Roedy Green said:
I have been studying up on the latest BitTorrent.
see
http://mindprod.com/jgloss/bittorrent.html
It lets you distribute very large files with minimal overhead on your
part.
You don't need ANY serverside software. What you do need is a PC
running BitTorrent client with access to the bundles you want to
distribute. This is called the seed. If many people download, people
mostly share the pages with each other. So no matter how many
downloaders there are, your overhead does not increase.
So this lets you could distribute whacking create downloads like JVMs,
radio shows, videos, movies, rants, with minimal investment, justan
old PC in your LAN.
There is a Java BitTorrent client called Azureus.

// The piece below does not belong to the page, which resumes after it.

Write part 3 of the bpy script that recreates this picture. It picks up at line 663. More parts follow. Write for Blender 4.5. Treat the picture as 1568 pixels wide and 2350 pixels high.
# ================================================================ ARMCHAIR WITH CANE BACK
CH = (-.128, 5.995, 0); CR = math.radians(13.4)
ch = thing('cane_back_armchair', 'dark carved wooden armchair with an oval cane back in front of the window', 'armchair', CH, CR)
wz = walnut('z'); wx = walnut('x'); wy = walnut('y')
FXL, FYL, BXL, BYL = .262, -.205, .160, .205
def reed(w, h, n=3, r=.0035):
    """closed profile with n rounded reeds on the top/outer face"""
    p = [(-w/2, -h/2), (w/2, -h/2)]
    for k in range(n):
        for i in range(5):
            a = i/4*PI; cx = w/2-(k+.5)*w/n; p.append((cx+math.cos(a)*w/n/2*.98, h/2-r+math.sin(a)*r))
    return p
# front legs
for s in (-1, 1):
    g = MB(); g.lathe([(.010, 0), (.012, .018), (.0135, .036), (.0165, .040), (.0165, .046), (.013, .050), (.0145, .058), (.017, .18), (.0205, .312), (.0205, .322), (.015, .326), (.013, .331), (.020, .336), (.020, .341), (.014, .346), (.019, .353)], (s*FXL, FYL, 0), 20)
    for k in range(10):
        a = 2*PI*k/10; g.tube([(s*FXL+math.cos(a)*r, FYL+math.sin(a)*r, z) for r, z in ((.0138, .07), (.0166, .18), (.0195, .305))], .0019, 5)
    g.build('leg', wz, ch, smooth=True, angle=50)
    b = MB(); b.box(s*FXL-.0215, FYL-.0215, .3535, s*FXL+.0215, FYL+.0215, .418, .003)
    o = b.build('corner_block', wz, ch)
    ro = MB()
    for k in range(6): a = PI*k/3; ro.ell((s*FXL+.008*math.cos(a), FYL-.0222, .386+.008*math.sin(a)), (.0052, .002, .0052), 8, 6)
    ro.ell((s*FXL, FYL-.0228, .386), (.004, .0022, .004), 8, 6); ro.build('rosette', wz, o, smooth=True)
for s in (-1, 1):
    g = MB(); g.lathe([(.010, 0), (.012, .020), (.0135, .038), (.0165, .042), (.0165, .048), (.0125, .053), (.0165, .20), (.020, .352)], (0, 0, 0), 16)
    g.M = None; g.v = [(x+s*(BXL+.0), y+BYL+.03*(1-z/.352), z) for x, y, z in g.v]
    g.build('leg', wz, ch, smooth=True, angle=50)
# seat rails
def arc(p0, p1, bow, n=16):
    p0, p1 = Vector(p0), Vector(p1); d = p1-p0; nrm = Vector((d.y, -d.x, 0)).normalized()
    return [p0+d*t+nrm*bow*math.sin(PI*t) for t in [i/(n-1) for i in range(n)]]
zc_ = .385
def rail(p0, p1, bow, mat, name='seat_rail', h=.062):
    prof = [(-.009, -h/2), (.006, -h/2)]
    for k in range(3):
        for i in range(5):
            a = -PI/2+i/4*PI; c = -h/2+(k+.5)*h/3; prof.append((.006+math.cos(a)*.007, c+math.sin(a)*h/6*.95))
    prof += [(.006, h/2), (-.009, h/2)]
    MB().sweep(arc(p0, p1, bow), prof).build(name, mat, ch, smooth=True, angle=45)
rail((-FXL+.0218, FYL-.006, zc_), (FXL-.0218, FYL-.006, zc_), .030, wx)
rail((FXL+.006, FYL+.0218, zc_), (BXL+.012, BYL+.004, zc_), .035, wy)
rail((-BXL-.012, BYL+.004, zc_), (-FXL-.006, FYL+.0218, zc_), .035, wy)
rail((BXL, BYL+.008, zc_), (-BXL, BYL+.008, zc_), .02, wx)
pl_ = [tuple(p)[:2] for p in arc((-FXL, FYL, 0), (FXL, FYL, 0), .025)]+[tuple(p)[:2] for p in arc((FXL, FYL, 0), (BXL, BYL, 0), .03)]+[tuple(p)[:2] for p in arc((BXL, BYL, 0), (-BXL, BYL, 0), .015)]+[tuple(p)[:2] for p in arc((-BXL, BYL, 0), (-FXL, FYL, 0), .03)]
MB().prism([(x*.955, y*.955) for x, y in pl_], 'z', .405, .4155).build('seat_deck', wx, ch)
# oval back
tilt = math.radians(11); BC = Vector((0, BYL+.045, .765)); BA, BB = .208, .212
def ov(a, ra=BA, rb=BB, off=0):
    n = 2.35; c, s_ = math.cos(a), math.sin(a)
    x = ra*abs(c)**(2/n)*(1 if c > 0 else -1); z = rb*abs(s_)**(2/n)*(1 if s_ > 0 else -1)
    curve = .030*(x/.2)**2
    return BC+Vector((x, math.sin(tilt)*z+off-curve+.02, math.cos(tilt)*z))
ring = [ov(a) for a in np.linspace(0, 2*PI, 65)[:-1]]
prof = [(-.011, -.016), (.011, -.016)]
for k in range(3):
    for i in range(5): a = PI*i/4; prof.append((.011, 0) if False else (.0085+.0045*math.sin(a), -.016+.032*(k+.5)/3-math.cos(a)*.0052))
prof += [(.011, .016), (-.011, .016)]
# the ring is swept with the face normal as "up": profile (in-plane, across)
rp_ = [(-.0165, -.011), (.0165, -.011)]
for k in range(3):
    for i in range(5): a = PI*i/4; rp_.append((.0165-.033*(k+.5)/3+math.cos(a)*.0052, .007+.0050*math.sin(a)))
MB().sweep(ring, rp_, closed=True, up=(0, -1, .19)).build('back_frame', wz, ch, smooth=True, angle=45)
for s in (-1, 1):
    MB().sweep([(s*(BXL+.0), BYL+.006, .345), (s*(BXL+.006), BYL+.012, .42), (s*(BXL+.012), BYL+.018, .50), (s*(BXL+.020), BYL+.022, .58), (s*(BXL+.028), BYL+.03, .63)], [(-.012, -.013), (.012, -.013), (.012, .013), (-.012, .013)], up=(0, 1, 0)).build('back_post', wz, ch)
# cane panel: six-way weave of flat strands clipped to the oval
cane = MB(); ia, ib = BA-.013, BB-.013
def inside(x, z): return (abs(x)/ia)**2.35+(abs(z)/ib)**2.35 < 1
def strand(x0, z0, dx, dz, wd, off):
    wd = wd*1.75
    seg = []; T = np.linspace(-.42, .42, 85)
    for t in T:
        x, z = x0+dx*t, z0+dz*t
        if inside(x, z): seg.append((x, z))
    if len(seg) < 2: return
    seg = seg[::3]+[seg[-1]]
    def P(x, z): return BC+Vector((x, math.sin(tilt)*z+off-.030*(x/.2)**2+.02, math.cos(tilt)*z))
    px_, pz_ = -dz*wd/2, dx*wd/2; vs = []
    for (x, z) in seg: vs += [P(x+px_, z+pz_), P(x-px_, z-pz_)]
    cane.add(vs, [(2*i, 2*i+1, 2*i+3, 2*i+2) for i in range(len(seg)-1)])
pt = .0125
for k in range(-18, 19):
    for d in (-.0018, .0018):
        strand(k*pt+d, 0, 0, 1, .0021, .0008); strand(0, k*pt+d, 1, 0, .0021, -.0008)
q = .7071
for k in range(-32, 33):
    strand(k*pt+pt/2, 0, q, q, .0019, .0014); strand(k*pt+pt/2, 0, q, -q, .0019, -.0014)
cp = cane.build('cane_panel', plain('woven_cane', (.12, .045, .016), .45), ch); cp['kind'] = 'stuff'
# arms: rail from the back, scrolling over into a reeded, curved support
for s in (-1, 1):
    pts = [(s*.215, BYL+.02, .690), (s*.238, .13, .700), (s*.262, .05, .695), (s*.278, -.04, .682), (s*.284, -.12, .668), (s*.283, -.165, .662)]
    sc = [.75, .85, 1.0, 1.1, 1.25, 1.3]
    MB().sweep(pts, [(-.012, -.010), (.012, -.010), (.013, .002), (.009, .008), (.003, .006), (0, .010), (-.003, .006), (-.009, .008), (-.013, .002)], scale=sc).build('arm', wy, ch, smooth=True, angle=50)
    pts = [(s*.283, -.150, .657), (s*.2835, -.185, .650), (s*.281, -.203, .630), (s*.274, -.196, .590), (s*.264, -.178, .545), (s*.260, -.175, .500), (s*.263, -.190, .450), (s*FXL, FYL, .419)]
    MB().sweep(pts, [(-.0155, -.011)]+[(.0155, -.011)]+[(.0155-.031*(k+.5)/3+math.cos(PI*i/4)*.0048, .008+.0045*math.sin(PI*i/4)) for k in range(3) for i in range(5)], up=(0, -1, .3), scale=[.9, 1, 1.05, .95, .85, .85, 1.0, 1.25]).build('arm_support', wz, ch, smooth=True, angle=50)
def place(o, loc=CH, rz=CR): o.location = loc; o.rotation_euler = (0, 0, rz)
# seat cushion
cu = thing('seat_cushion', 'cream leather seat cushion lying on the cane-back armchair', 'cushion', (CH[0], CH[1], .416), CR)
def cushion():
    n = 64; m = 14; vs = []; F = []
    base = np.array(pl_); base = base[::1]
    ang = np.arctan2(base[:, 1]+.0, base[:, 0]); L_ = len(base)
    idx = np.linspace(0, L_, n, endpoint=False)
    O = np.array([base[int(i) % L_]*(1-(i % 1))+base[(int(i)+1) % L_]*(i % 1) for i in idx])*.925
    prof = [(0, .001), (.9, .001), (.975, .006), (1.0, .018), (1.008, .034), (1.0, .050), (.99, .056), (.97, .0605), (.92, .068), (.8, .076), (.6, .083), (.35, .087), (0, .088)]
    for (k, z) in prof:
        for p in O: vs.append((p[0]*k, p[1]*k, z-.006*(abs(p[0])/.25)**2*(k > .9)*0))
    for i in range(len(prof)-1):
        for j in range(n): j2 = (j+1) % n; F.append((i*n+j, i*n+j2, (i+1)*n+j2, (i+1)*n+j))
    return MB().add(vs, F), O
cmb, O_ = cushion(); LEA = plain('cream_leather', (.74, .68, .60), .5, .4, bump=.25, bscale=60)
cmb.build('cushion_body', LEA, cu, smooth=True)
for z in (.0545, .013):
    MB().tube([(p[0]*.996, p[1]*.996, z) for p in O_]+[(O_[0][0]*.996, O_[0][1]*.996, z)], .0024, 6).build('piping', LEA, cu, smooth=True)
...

The only thing you have to do to your server is set up .the .torrent
mime type application/x-bittorrent.
I'm fascinated by the bittorrent protocol and often wonder how it
manages to achieve the efficientcy that it does, especially since it does
not seem to be conceptually radically different from, for example, the
eDonkey protocol, and yet consistently outperforms the eDonkey protocol. As
part of an examination for a university course on TCP/IP and Internet
Protocol in general, I chose to research and write a bit about the
bittorrent protocol. One of these days, I'll have to take a look at eDonkey,
and try to figure out exactly what key element is missing to give eDonkey
the same performance.
In the traditional bittorrent protocol, you DO need a server. It's
referred to as a "tracker", and all the peers connect to the tracker to
announce their presence, and locate other peers. The tracker does not itself
host any files (other than the .torrent file, which is usually less than 10
kilobytes), which is why it may seem at first like no server is involved.
Traditionally, every torrent is related to exactly one tracker, but a
tracker can host multiple torrents at a time. A user can download from
multiple torrents at a time. Whether a single instance of the application is
run to manage all the torrents, or a new instance is created for each
torrent, is left up to the implementor of the client program.
The people behind Azureus created an extension to the bittorrent
protocol that allows it to discover new peers without a tracker. Azureus
uses a single instance of manage all the torrents the user wishes to
download. As such, a single instance of Azureus could be connected to
multiple trackers simultaneously. When an Azureus client discovers another
Azureus client as a peer, they will exchange a list of known peers, thus
allowing the discovery of new peers without the usage of a tracker.
Since then, other clients of the bittorrent protocol have implemented
support for Azureus' trackerless extension, but it is a "only" a defacto
standard, not one officially endorsed by the creators of the bittorrent
protocol.
Also, some trackers were meant to be private (e.g. sharing family home
videos that you don't want others to see, or sharing illegal software that
you don't want other people to know about, etc.), and so yet another
extension was created ontop of Azureus' extension which allows for specific
torrents to be marked as "private", meaning that a well-behaving client
should not share peers that it located via a private torrent.
Not all clients have implemented the above "private" extension, and so
the tracker softwares have been modified to blacklist certain clients which
do not respect the private flag, thus bring more awareness to the fact that
bittorrent is still, at its core, a server oriented protocol.